I used to be the same, but I think I understand now what the flaw in my logic was. Your parents are bad parents, and thus, they are selfish. I believe that "successful parenting" is the exception to when this is selfish. If good men can be born, then is birth the evil, or is it something else?
1. The child is almost certain to face adversity:
This is true, but adversity is only bad subjectively. If you can raise a virtuous child, one who is unflinching in the face of adversity, then what you have done constitutes successful parenting. You may be inundated by a fusillade of hardships, but it is possible to face them with equanimity, so that internally, you are unaffected by them. What I mean is this. You cannot avoid life, but you can avoid interpreting life negatively. Even when losing a friend, there is still an underlying beauty in that chaos, there is a sweetness in the tears you shed over a lost friend because they are tears of love.
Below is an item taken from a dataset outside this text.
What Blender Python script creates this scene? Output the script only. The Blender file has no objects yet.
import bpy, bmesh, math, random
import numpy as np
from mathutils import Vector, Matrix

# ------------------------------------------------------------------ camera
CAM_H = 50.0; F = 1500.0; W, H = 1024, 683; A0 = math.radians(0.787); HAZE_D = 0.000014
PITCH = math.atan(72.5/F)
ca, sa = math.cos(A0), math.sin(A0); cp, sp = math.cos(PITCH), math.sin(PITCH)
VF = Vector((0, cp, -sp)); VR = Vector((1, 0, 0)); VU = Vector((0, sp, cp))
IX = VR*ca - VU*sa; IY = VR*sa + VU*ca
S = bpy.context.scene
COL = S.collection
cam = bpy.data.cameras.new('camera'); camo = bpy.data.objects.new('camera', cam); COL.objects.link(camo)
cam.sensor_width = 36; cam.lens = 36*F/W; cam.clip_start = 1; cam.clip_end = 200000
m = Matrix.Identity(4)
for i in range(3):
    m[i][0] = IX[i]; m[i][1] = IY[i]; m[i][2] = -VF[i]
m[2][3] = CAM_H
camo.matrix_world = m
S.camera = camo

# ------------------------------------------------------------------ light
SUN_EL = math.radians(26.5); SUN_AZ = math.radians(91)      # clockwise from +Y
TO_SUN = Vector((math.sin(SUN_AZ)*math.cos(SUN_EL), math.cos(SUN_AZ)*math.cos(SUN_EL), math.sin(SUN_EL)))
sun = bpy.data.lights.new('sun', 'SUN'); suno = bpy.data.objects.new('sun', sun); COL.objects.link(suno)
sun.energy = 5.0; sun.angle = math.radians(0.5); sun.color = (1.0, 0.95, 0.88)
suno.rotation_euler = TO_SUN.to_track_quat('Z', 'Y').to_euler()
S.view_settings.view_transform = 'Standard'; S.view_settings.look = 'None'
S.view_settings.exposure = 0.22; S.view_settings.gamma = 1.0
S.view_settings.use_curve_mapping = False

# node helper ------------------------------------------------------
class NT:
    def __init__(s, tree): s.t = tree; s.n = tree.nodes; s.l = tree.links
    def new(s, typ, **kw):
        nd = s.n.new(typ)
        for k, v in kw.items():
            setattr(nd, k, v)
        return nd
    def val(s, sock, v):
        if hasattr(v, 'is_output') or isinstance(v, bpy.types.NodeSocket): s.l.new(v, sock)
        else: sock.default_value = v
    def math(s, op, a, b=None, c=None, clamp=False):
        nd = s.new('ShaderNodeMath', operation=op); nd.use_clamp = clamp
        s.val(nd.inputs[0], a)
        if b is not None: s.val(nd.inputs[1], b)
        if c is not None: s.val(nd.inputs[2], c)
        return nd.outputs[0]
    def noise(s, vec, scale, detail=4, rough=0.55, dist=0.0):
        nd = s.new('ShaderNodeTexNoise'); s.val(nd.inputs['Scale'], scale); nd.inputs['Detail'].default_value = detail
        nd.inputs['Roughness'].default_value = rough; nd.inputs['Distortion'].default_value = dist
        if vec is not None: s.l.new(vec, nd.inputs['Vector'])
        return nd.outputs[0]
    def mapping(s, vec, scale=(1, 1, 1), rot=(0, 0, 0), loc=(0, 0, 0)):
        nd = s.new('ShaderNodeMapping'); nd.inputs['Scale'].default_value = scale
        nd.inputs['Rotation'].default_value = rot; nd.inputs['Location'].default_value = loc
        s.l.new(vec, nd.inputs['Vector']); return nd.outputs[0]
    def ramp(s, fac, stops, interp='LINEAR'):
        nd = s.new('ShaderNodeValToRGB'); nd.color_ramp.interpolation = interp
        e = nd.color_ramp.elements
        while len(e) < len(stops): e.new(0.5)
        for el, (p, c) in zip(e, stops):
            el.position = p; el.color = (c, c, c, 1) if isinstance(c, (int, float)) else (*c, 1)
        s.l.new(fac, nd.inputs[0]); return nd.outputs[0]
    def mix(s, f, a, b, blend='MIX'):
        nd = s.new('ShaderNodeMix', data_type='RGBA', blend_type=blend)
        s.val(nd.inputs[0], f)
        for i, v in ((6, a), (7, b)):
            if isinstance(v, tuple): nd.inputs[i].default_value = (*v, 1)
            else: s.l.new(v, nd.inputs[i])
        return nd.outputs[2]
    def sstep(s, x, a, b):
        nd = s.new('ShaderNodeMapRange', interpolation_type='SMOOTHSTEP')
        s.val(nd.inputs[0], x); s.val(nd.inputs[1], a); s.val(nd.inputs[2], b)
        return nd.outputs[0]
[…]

2. Humans cause pollution:
This is true, but it's also true that a well nurtured, intelligent, dedicated human can do a great deal to reverse that pollution (see: Elon Musk, solar power, green planet initiatives, etc...). It is not that we have too many people that is causing the global climate problem. It is that there are too many stupid people, too many worker drones, too many slaves that incessantly consume and pollute, too many selfish, evil, bad people. People who were not raised by loving parents, people who were not raised by intelligent parents, capable parents, etc...
3. My parents had me, and I turned out a social outcast loser, etc etc...:
It's possible to change who you are. There are multifarious books and podcasts on psychology and parenting that you can understand how to treat a child to be a well rounded, good, individual. Someone that people actually like. If you make a good person, then you are doing good, because the world can always benefit from more good people.